-- Task statement --
Beginning with the first line, set down every line through the one containing "tag(build('hill', mb, M['hill'], smooth=True), kind='structure')", exactly as it appears, but not the pictures.

-- Raw data --
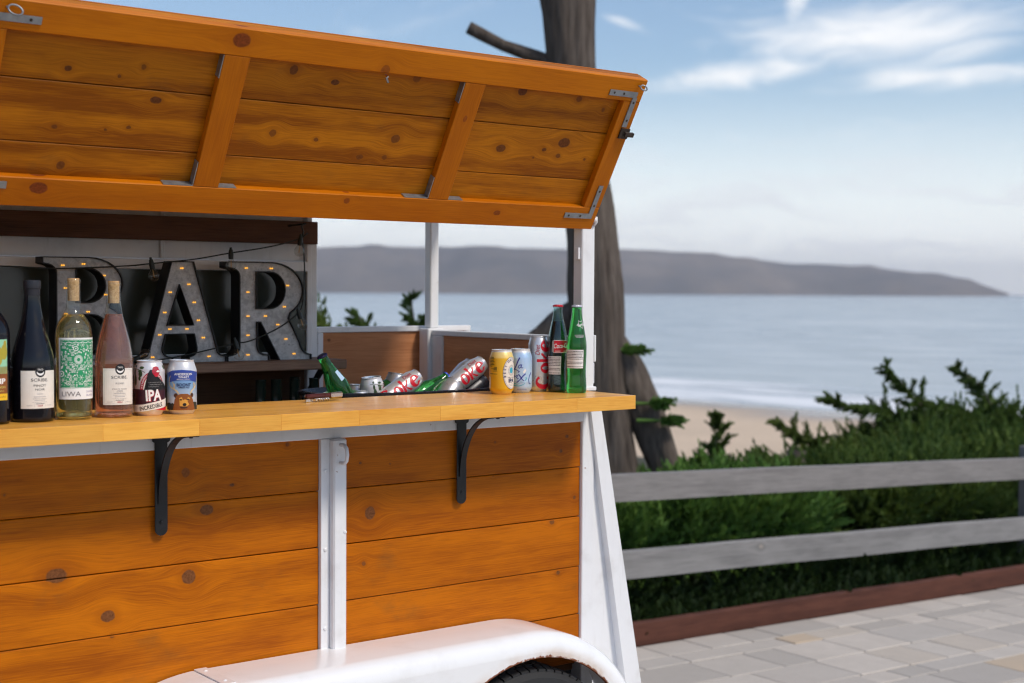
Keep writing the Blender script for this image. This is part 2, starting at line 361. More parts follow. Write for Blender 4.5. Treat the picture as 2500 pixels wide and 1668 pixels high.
# the long headland across the bay
m, t, bs = new_mat('dry_headland'); co = t.coord()
n = t.noise(co, .004, 6., .62); n2 = t.noise(co, .02, 5., .6)
setp(t, bs, col=t.mix(t.mr(n, .38, .62), t.mix(t.mr(n2, .4, .6), (.17,.135,.11), (.21,.17,.135)), (.095,.085,.078)), rough=.95, spec=.1); M['hill'] = m
SIL = [(-1500,650),(-900,640),(-200,612),(300,615),(777,609),(920,604),(1080,607),(1230,611),(1380,613),(1470,610),(1560,611),(1700,619),(1810,631),(1915,641),(2020,646),(2128,653),(2234,666),(2298,670),(2360,686),(2415,703),(2452,714),(2475,719.5)]
def sil(px):
    for (a, ya), (b, yb) in zip(SIL, SIL[1:]):
        if a <= px <= b: return ya+(yb-ya)*(px-a)/(b-a)
    return SIL[-1][1]
random.seed(4)
cols = []; NR = 15; px = -1500.
while px <= 2475: cols.append(px); px += 24
verts = []
for i, px in enumerate(cols):
    dirv = at(px, 834, 1.)-CAM; dirv.z = 0.; dirv.normalize()
    hzy = 711.8 + (px-1250)*.00577
    kx = math.hypot(1., (px-1250)/3472.)
    for r in range(NR+1):
        q = r/NR
        D = 4000+1400*q + 120*math.sin(px*.004)+60*math.sin(px*.013+1)
        Dr = 4000+1400*.5
        H = max(0., (hzy-sil(px))/3472.*Dr/kx*kx) + (CAM.z-SEA)
        prof = math.sin(math.pi*min(1., q/.5)*.5)**.75 if q <= .5 else math.cos(math.pi*(q-.5))**1.2 if q < 1 else 0.
        gul = (math.sin(px*.021+q*5)+.7*math.sin(px*.047-q*9)+.5*math.sin(px*.083+q*3))*7.5*math.sin(math.pi*min(1, q/.5)) if q < .5 else 0
        h = H*prof + gul*min(1., H/60.)
        p = CAM + dirv*D*kx*0.98
        verts.append((p.x, p.y, SEA - (.6 if r in (0, NR) else 0) + max(0., h)))
mb = MB(); k = NR+1
mb.add(verts, [(i*k+j, (i+1)*k+j, (i+1)*k+j+1, i*k+j+1) for i in range(len(cols)-1) for j in range(NR)])
tag(build('hill', mb, M['hill'], smooth=True), kind='structure')

# ------------------------------------------------------------------ paving
m, t, bs = new_mat('paving_joint_sand'); n = t.noise(t.coord(), 60., 4., .6)
setp(t, bs, col=t.mix(n, (.10,.095,.09), (.20,.185,.17)), rough=.95); M['joint'] = m
m, t, bs = new_mat('concrete_paver'); co = t.coord(); oi = t.math('FRACT', t.math('ADD', t.math('MULTIPLY', t.node('ShaderNodeObjectInfo').outputs['Random'], 7.31), t.node('ShaderNodeNewGeometry').outputs['Random Per Island']))
off = t.comb(t.math('MULTIPLY', oi, 50.), t.math('MULTIPLY', oi, 31.), 0.); p = t.vmath('ADD', co, off)
n = t.noise(p, 5., 5., .65); n2 = t.noise(p, 160., 3., .7)
base = t.ramp(oi, [(0., (.33,.325,.32)), (.22, (.45,.435,.42)), (.45, (.55,.53,.505)), (.62, (.42,.415,.41)), (.80, (.58,.55,.52)), (.93, (.50,.455,.40)), (.965, (.52,.38,.22)), (1., (.50,.45,.39))], 'CONSTANT')
base = t.mix(.42, base, (.52,.49,.455)); base = t.mix(t.mr(n, .3, .7, 0., .45), base, (.36,.345,.33))
base = t.mix(t.mr(n2, .45, .75, 0., .35), base, (.20,.19,.18)); base = t.mix(1., base, (1.06,1.0,.93), 'MULTIPLY')
setp(t, bs, col=base, rough=t.mr(n, .3, .7, .6, .85), spec=.3, normal=t.bump(n2, .35, .002)); M['paver'] = m
mb = MB(); mb.add([(x, y, pave_z(x)-.011) for x in (-14., -7., 0., 4., 9., 14.) for y in (-12., -5., 1.84)], [(i*3+j, (i+1)*3+j, (i+1)*3+j+1, i*3+j+1) for i in range(5) for j in range(2)])
pav = build('pavement', mb, M['joint']); tag(pav, kind='structure')
random.seed(11)
W = (.14, .21, .28); L = (.21, .28, .35, .42); pm = {}
for w in W:
    for l in L:
        b = MB().box(-l/2+.003, l/2-.003, -w/2+.003, w/2-.003, -.05, 0., 0, .004); pm[(w, l)] = b.mesh('paver', M['paver'])
cand = []; y = 1.825
def inframe(x, y):
    d = Vector((x, y, pave_z(x)))-CAM; f = d.dot(fwd)
    if f < .5: return 0
    u = 1250+3472*d.dot(rtv)/f; v = 834-3472*d.dot(upv)/f
    return 1./f**3 if (1500 < u < 2540 and 1330 < v < 1720) else 0
while y > -4.5:
    w = random.choice(W); x = -3.5-random.random()*.4
    while x < 7.5:
        l = random.choice(L); cand.append((inframe(x+l/2, y-w/2)*w*l, x+l/2, y-w/2, w, l)); x += l
    y -= w
cand.sort(key=lambda c: -c[0]); rest = MB()
for k, (sc_, x, y, w, l) in enumerate(cand):
    dz = random.uniform(-.0025, .0015); tl = random.uniform(-.004, .004)
    if k < 290 and sc_ > 0:
        o = obj('paver', pm[(w, l)], pav, local=True, loc=(x, y, pave_z(x)+dz)); o.rotation_euler = (tl, math.atan(SLOPE), 0)
    else:
        rest.box(x-l/2+.003, x+l/2-.003, y-w/2+.003, y+w/2-.003, pave_z(x)-.03, pave_z(x)+dz)
tag(build('paving_beyond', rest, M['paver'], pav), kind='stuff')

# ------------------------------------------------------------------ timber edging and rail fence
M['redwood'] = wood('red_brown_edging_timber', (.125,.050,.034), (.065,.027,.02), rough=.7, rnd=.1, fine=.6)
M['greywood'] = wood('weathered_grey_timber', (.27,.26,.255), (.155,.15,.148), [(4.2,.06,.02),(3.1,-.05,.012),(5.0,.42,.012),(2.6,.47,.014)], (.2,.18,.16), rough=.8, rnd=.12, fine=.55, streak=1.4)
def sloped_board(x0, x1, y0, y1, z0, h, sl, n=10, wav=.002):
    b = MB(); vs = []
    for i in range(n+1):
        x = x0+(x1-x0)*i/n; z = z0-sl*(x-x0)+wav*math.sin(i*1.7)
        vs += [(x, y0, z), (x, y0, z+h-.004), (x, y0+.004, z+h), (x, y1, z+h), (x, y1, z)]
    fs = [(0,1,2,3,4), tuple(n*5+k for k in (4,3,2,1,0))]
    for i in range(n):
        for k in range(5): fs.append((i*5+k, i*5+(k+1)%5, (i+1)*5+(k+1)%5, (i+1)*5+k)[::-1])
    return b.add(vs, fs)
ed = sloped_board(-1.2, 7.2, 1.847, 1.893, -1.387+3.1*.0295, .108, .0295, 16)
tag(build('timber_edging', ed, M['redwood'], uvf=lambda c, n_: (c.x, c.z+.03*c.x)), 'low red-brown timber board edging the grey paving', 'edging board')
fe = thing('rail_fence', (3.5, 2.2, -1.5), 'weathered grey wooden fence of two long rails behind the paving', 'fence')
for z0, h in ((-.755+.0, .137), (-1.145, .140)):
    rl = sloped_board(-.6, 7.4, 2.164, 2.206, z0+2.65*.0442, h, .0442, 18, .0018)
    build('rail', rl, M['greywood'], fe, uvf=lambda c, n_: (c.x, c.z+.9+.044*c.x+(c.y if abs(n_.z) > .5 else 0)))
for x in (.75, 5.765):
    zt = -.60-.0442*(x-2.02)+.05
    b = MB().box(x-.045, x+.045, 2.209, 2.30, pave_z(x)-.4, zt, 0, .006)
    build('post', b, M['greywood'], fe, uvf=lambda c, n_: (c.z, c.x+c.y))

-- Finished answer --
Keep writing the Blender script for this image. This is part 2, starting at line 361. More parts follow. Write for Blender 4.5. Treat the picture as 2500 pixels wide and 1668 pixels high.
# the long headland across the bay
m, t, bs = new_mat('dry_headland'); co = t.coord()
n = t.noise(co, .004, 6., .62); n2 = t.noise(co, .02, 5., .6)
setp(t, bs, col=t.mix(t.mr(n, .38, .62), t.mix(t.mr(n2, .4, .6), (.17,.135,.11), (.21,.17,.135)), (.095,.085,.078)), rough=.95, spec=.1); M['hill'] = m
SIL = [(-1500,650),(-900,640),(-200,612),(300,615),(777,609),(920,604),(1080,607),(1230,611),(1380,613),(1470,610),(1560,611),(1700,619),(1810,631),(1915,641),(2020,646),(2128,653),(2234,666),(2298,670),(2360,686),(2415,703),(2452,714),(2475,719.5)]
def sil(px):
    for (a, ya), (b, yb) in zip(SIL, SIL[1:]):
        if a <= px <= b: return ya+(yb-ya)*(px-a)/(b-a)
    return SIL[-1][1]
random.seed(4)
cols = []; NR = 15; px = -1500.
while px <= 2475: cols.append(px); px += 24
verts = []
for i, px in enumerate(cols):
    dirv = at(px, 834, 1.)-CAM; dirv.z = 0.; dirv.normalize()
    hzy = 711.8 + (px-1250)*.00577
    kx = math.hypot(1., (px-1250)/3472.)
    for r in range(NR+1):
        q = r/NR
        D = 4000+1400*q + 120*math.sin(px*.004)+60*math.sin(px*.013+1)
        Dr = 4000+1400*.5
        H = max(0., (hzy-sil(px))/3472.*Dr/kx*kx) + (CAM.z-SEA)
        prof = math.sin(math.pi*min(1., q/.5)*.5)**.75 if q <= .5 else math.cos(math.pi*(q-.5))**1.2 if q < 1 else 0.
        gul = (math.sin(px*.021+q*5)+.7*math.sin(px*.047-q*9)+.5*math.sin(px*.083+q*3))*7.5*math.sin(math.pi*min(1, q/.5)) if q < .5 else 0
        h = H*prof + gul*min(1., H/60.)
        p = CAM + dirv*D*kx*0.98
        verts.append((p.x, p.y, SEA - (.6 if r in (0, NR) else 0) + max(0., h)))
mb = MB(); k = NR+1
mb.add(verts, [(i*k+j, (i+1)*k+j, (i+1)*k+j+1, i*k+j+1) for i in range(len(cols)-1) for j in range(NR)])
tag(build('hill', mb, M['hill'], smooth=True), kind='structure')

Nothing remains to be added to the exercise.